O articulista passa desse tópico exegético sem objeto – porque não viu o filme, insista-se – ao delírio de uma teoria conspiratória. Quem critica o filme de Gibson, propõe, ataca um bloco que defende a civilização, bloco que ele caracteriza da seguinte maneira:

‘A aliança de cristãos e judeus é a base do movimento conservador que hoje resiste ao ‘globalismo progressista’ propugnado, na ONU e na mídia internacional, por um comitê central de comunistas, radicais islâmicos e neonazistas’.

É quanto basta para encerrar as citações ao lavor intelectual de Olavo Carvalho. Se os cristãos e os judeus dependerem desse tipo de defensor, estão feitos.

Os fatos ligados ao filme de Mel Gibson não são tão complicados.

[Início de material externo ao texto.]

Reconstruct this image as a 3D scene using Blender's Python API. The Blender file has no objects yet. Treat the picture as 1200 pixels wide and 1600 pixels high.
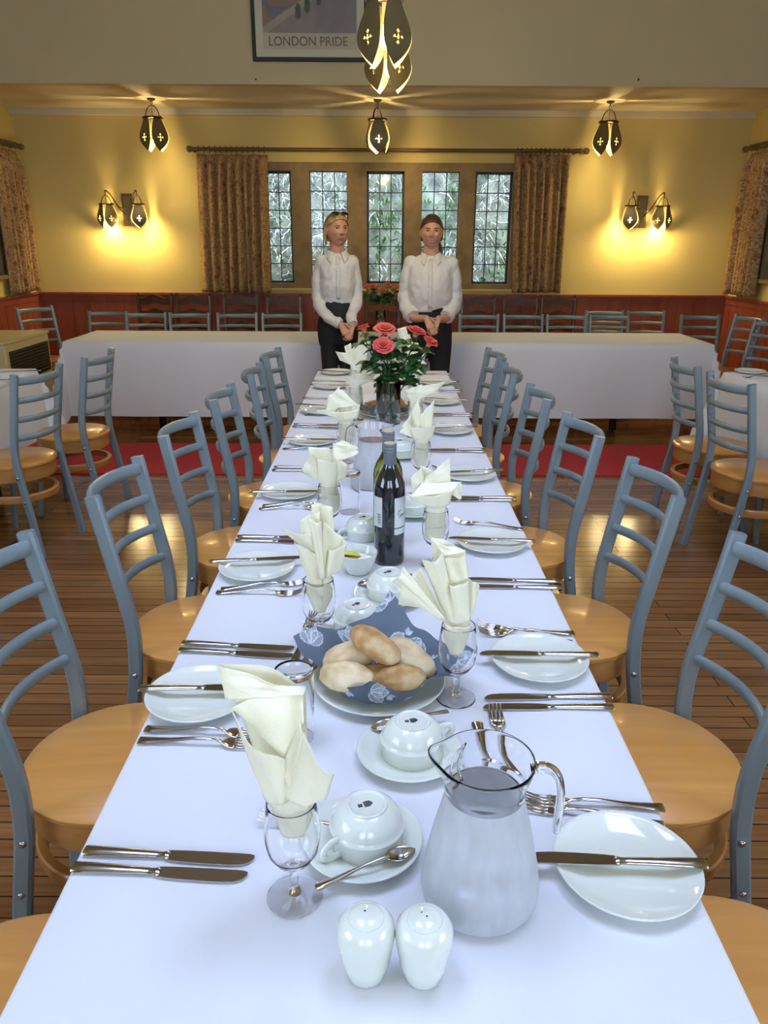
import bpy, bmesh, math, random
from math import sin, cos, pi, radians, sqrt, hypot, atan2, exp
from mathutils import Vector, Matrix, noise as mnoise

# ------------------------------------------------------------------ camera, light, exposure
SC = bpy.context.scene
COL = SC.collection
F = 1202.0
CAMLOC = Vector((0, 0, 1.485))
CAMROT = Matrix.Rotation(radians(-0.19), 3, 'Z') @ Matrix.Rotation(radians(90 - 19.55), 3, 'X') @ Matrix.Rotation(radians(0.3), 3, 'Z')
cam_data = bpy.data.cameras.new('camera')
cam_data.sensor_fit = 'VERTICAL'
cam_data.sensor_height = 36.0
cam_data.lens = F / 1600 * 36
cam_data.clip_start = 0.02
cam = bpy.data.objects.new('camera', cam_data)
cam.matrix_world = Matrix.Translation(CAMLOC) @ CAMROT.to_4x4()
COL.objects.link(cam)
SC.camera = cam

vs = SC.view_settings
vs.view_transform = 'Standard'
vs.look = 'None'
vs.gamma = 1
vs.use_curve_mapping = False
vs.exposure = 0.0
SC.cycles.sample_clamp_indirect = 6.0
SC.cycles.max_bounces = 12
SC.cycles.transmission_bounces = 12
SC.cycles.transparent_max_bounces = 16

WORLD_STRENGTH = 7.0          # overcast daylight
REAR_W = 15.0                # daylight through the two windows behind the camera
SKY_W = 17.5                  # daylight through the two roof windows
PENDANT_W = 16.0
SCONCE_W = 16.0
SIDE_FILL_W = 10.5                 # fill lights added at the side walls, level with the camera
REAR_COL = (0.24, 0.40, 1.0)
ROOF_COL = (0.36, 0.47, 1.0)
WARM = (1.0, 0.76, 0.36)

w = bpy.data.worlds.new('overcast')
SC.world = w
w.use_nodes = True
bgn = w.node_tree.nodes['Background']
bgn.inputs[0].default_value = (0.83, 0.91, 1.0, 1)
bgn.inputs[1].default_value = WORLD_STRENGTH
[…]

Trata-se de mais uma ofensiva anti-semita, que, como todas as demais, tem seu contexto. O contexto atual é dramaticamente perigoso, só não vê quem não quer. Cumpre ser intelectualmente livre. ‘A liberdade’, escreveu o filósofo Emmanuel Lévinas, ‘consiste em saber que a liberdade está em perigo.’

P.S. 2 – Carlos Alberto di Franco (O Estado de S.Paulo, 15/3/04) também defende o filme de Mel Gibson sob o argumento de que o sucesso de público lhe valida conteúdo e forma. É uma versão extremada da posição da Universidade de Navarra, Espanha, à qual é ligado, de culto à primazia do mercado. Para não ir muito longe, semelhante raciocínio validaria o extermínio dos judeus da Polônia sob o argumento de que ele encontrava apoio na maioria da opinião pública. E o pregador Jesus Cristo, que tudo indica foi um extraordinário comunicador, não teria procurado doutrinar segundo um sistema de valores, mas saber antes o que a assistência desejava ouvir.

Di Franco também recorre ao conceito de ‘verdade histórica’. E apela para salvaguardas retóricas que anti-semitas costumam usar: alguns judeus gostaram do filme, alguns judeus são personagens simpáticos do filme, alguns judeus trabalham no filme, ele mesmo tem alguns amigos judeus desde criancinha. Nem uma palavra sobre o contexto em que o filme é lançado e sobre o preconceito – dado da realidade social – que seus rolos vão alimentar.